Entendemos entonces las especulaciones metafísicas del viejo ex-bandido: si rehace en la soledad de su edad todas las suposiciones de los teólogos, todas las teorías de la demonología -llegando hasta creer que Satán es parte del ánima-, es por un asunto personal, íntimo, revivido de manera tan verosímil que quedamos convencidos de la posibilidad de la experiencia. Riobaldo sabe y nosotros le creemos, que los acontecimientos inesperados y favorables que ha vivido hacen parte del pacto: llega a sentirse omnipotente, señor del mundo, y entonces surge la duda, da pasos en falso, no sabe qué hacer y siente una terrible insatisfacción. Su poder, como sucede a menudo, llega en el momento en que ya de nada sirve, cuando los obstáculos para llevar a cabo su pasión por Diadorim desaparecen. Riobaldo,  poeta, al hacer el inventario de su vida ha hecho una travesía por todas las contingencias del ser: el amor, la alegría, la ambición, la insatisfacción, la soledad, el dolor, el miedo y la muerte. Ha referido hechos y cosas como si hubiesen acabado de suceder, sin mancharlas con la razón, descubriendo los abisales sentimientos del alma, los ocultos mecanismos de la  alienación. Al final, cuando el protagonista ha logrado vomitar el fardo de la vida, cuando ha quedado vacío, sentimos también el efecto de la catarsis.

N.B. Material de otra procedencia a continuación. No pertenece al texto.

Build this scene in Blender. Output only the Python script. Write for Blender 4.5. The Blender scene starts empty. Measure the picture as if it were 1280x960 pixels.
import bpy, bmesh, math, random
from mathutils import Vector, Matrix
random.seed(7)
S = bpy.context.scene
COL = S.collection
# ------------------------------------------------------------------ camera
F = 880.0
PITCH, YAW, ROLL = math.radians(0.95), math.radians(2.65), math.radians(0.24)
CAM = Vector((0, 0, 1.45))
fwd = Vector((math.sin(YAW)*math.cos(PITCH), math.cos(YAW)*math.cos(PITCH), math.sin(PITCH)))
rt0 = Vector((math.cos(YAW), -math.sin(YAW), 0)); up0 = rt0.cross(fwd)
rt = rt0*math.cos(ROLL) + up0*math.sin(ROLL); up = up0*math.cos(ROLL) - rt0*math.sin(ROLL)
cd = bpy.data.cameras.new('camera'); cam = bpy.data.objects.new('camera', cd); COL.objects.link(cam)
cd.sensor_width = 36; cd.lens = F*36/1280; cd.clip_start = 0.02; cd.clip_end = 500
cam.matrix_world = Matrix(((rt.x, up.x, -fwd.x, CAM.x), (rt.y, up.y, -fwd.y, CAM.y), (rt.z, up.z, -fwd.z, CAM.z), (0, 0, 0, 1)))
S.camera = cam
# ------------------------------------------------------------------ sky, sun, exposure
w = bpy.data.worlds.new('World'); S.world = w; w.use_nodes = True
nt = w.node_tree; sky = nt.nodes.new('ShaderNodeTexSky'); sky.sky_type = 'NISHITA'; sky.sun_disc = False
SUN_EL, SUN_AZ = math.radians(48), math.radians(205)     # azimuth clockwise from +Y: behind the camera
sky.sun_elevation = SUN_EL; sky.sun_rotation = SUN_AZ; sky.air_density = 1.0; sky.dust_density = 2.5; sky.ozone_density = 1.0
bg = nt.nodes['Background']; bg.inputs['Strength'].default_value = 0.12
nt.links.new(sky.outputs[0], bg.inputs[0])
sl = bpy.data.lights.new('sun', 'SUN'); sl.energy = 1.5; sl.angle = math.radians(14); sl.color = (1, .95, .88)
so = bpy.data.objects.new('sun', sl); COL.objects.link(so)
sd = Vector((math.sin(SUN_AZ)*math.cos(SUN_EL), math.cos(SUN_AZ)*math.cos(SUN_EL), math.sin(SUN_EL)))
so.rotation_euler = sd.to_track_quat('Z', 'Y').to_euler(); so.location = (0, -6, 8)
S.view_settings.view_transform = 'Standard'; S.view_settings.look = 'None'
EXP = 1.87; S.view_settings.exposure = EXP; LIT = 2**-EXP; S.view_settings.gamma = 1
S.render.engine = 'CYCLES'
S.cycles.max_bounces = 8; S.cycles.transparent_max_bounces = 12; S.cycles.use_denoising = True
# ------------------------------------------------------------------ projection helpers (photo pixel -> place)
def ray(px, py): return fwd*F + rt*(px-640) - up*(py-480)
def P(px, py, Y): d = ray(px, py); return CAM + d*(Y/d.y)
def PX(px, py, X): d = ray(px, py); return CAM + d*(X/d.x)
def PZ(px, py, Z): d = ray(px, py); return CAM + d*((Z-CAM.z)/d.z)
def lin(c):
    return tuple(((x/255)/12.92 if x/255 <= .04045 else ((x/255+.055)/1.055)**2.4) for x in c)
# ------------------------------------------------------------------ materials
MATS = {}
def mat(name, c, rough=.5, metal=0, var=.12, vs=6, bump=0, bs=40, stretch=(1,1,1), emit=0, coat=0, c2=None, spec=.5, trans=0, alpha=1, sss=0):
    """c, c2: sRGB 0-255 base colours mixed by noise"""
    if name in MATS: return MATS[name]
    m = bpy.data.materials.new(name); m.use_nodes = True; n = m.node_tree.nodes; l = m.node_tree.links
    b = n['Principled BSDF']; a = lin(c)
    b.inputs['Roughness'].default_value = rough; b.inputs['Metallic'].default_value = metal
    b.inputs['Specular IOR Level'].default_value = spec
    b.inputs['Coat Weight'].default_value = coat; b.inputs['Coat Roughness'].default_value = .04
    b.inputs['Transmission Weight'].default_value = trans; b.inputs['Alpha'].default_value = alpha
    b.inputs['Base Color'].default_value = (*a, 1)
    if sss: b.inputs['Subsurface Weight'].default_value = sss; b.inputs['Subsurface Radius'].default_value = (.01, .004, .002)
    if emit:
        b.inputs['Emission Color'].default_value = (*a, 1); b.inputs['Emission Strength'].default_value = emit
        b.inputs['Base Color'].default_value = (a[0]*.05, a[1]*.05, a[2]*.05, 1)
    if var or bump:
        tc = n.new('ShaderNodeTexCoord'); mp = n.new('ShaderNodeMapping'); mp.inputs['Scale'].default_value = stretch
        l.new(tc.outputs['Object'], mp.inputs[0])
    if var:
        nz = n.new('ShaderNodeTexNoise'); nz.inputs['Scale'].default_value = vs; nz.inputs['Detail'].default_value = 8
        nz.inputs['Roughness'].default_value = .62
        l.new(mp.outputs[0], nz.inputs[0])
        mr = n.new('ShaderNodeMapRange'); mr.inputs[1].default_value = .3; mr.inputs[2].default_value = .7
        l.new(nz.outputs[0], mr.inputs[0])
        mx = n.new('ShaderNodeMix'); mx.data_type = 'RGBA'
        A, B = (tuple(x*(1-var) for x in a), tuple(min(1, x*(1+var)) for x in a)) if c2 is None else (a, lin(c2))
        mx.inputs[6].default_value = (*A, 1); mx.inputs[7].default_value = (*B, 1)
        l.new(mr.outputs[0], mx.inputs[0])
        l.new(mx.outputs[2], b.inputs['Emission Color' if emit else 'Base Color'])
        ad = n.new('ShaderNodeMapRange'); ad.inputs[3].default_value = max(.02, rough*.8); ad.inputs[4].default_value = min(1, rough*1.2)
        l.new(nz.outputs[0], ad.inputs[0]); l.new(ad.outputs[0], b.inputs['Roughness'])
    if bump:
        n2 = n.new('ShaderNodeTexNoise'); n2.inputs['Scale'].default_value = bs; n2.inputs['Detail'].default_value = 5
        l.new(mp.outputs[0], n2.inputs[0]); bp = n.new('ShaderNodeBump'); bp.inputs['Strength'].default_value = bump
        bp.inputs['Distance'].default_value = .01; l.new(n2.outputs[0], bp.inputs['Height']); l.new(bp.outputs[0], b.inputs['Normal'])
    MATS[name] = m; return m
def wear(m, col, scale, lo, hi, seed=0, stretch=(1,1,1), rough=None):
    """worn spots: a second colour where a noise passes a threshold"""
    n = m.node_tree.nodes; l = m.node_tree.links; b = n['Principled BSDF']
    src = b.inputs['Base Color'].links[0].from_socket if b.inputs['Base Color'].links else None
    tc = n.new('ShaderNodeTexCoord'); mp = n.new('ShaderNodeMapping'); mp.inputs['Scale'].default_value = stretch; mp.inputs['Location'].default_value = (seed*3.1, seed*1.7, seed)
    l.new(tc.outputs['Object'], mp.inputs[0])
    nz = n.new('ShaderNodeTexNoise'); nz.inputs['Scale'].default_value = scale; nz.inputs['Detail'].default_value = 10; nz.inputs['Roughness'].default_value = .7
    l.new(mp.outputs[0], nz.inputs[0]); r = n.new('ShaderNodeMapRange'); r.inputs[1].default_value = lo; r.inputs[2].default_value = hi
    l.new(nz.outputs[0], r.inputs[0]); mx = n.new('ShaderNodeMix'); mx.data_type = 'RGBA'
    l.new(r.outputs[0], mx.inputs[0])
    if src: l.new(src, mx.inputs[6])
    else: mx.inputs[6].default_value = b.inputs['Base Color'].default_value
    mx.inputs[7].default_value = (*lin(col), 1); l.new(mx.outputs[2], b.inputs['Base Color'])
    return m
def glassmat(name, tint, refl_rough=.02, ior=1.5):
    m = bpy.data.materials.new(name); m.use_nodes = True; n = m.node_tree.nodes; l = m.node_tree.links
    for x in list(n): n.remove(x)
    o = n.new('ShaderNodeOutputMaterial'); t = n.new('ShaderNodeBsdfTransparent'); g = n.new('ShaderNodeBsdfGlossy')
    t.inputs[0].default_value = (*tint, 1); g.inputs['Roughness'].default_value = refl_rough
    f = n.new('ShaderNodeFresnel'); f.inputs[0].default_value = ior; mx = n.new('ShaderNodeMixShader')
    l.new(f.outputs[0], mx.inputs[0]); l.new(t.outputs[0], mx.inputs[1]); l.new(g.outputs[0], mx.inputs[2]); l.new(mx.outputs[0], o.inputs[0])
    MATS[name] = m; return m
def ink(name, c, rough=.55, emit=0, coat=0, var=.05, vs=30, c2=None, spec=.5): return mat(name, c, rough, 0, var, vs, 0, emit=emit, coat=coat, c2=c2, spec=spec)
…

Otra lectura que debe hacerse de Grande Sertão: Veredas  es la de su cuerpo de poesía, su lenguaje. Por estar cargado de un hondo sentido moral y místico,  es principio de todas las cosas: las palabras significan y vuelven a ser, las sílabas tienen el color y la resonancia subconsciente de su forma, la magia rige sus significados. El eterno poema escrupuloso penetra en los modismos y peculiaridades expresivas de las gentes del sertón, el mundo creado por Guimarães Rosa a partir de su lengua: el portugués de Brasil transformado por su conocimiento de otros idiomas, libre de la tiranía de las gramáticas y los diccionarios, inventados, según afirmó, por los enemigos de la poesía. Guimarães Rosa recurre a células rítmicas, aliteraciones, rimas internas, osadías morfológicas, elipsis, cortes y dislocaciones de la sintaxis, voces arcaicas y neologías, metáforas, anáforas, metonimias, fusión de estilos y coro de voces para levantar un habla densa y profundamente personal por lo enigmática. Cada frase es un verso que hace de la totalizante estructura otro signo de la historia que cuenta. La distribución de los acentos en las frases, el ritmo de cada párrafo, indican los diversos estados de Riobaldo mejor que los sucesos mismos.

Por la magnitud de su empresa, por el nivel de creación verbal y mítica en que se sitúa Grande Sertão: Veredas, por la sabiduría de su enfoque humanístico y la ironía sazonada de su visión narrativa, esta obra de Guimarães Rosa  --dijo en 1965 Emir Rodríguez Monegal-- es una, si no la más grande, de las creaciones de la literatura latinoamericana. Es, también, una síntesis magistral de las esencias de esa enorme, desmesurada, escindida tierra de Dios y el Diablo que es su patria.

Su obra ha sido parcialmente difundida en español así: Gran sertón: veredas, traducción de Ángel Crespo, Barcelona, 1967; La oportunidad de Augusto Matraga, traducción de Juan Carlos Ghiano y Néstor Krayy, Buenos Aires, 1970; Manolón y Miguelín, traducción de Pilar Gómez, Madrid, 1981; Urubuquaquá; Noches del sertón,  versión de Estela dos Santos, Barcelona, 1982; Primeras historias, traducción de Virginia Fagnani Wey, prólogo de Emir Rodríguez Monegal, Barcelona, 1969.